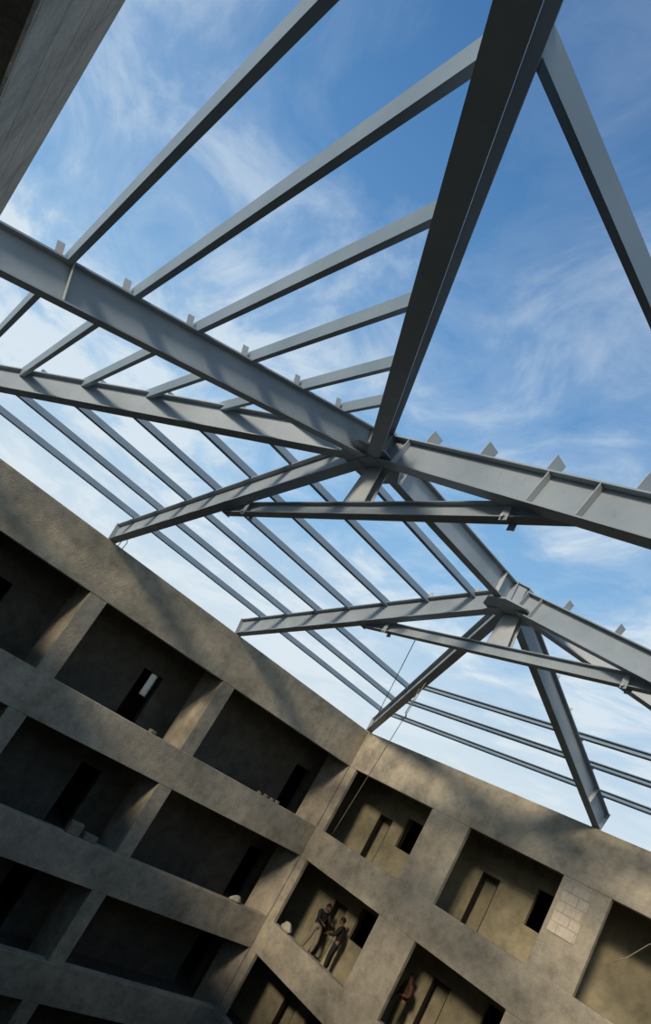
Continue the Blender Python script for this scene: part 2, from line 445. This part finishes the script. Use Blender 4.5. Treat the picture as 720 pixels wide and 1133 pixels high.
tie(10.17, 4.3, -12.45, -4.1, H2, 'horizontal steel tie beam beneath the far hub', 'short tapered steel post between the far hub and its tie beam', '')

# purlins
ORD = ['lowest', 'second lowest', 'third lowest', 'fourth lowest', 'fifth lowest', 'sixth lowest', 'topmost']
def purlin(A, B, label, group, flip, up):
    bm = bmesh.new(); up = V(up).normalized()
    sweep(bm, V((0, 0, 0)), B-A, cprof(), up, flip)
    return tag(mesh_obj('purlin', bm, M['purlin'], None, A), label, 'purlin', group)
sl = (5.322-ZA)/(5.18+.66); slL = (5.322-ZA)/(XH-XL)
for i, y in enumerate(NY):
    x0 = XH-(5.18-y)*(8.87/6.18); x1 = XH+(5.18-y)*(7.84/5.66)
    zm = on_y('n_mid', y).z+OFF
    purlin(V((x0, y, zm-.03)), V((x1, y, zm)), 'steel purlin on the near slope beyond the first rafter, %s of six' % (ORD[i] if i < 5 else 'topmost'), 'near slope purlins', -1, (0, -.367, 1))
for i, x in enumerate(LX):
    y0 = 5.18-(XH-x)*(6.18/8.87); y1 = 9.965+(XH-x)*(6.79/8.87) if i < 3 else 9.965+.12
    z = ZA+slL*(x-XL)+OFF+GZ
    lab = ('thin steel purlin above the left wall, %s, running on to the corner hip' if i < 3 else 'steel purlin of the left slope ending at the far hub rafter, %s of seven') % ORD[i]
    purlin(V((x, y0, z)), V((x, y1, z+.02)), lab, 'left slope purlins', -1, (-.242, 0, 1))
for i, y in enumerate(FY):
    k = (y-9.965)/(YF-9.965)
    x0 = XH-k*8.87; x1 = XH+k*8.9
    z = on_y('f_end', y).z+OFF
    purlin(V((x0, y, z)), V((x1, y, z)), 'thin steel purlin above the far wall, %s of three' % ('lowest', 'middle', 'topmost')[i], 'far slope purlins', 1, (0, .336, 1))
purlin(V((-2.44, .98, 4.07+GZ)), V((-2.44, 5.3, 4.07+GZ)), 'lone steel purlin right of the dark hip at the top right edge', 'right slope purlins', -1, (.274, 0, 1))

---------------

» What is required
Repeat the listing above exactly from its first line to the line containing "tie(10.17, 4.3, -12.45, -4.1, H2, 'horizontal", both included, and omit the pictures.

» Answer for this exercise
Continue the Blender Python script for this scene: part 2, from line 445. This part finishes the script. Use Blender 4.5. Treat the picture as 720 pixels wide and 1133 pixels high.
tie(10.17, 4.3, -12.45, -4.1, H2, 'horizontal steel tie beam beneath the far hub', 'short tapered steel post between the far hub and its tie beam', '')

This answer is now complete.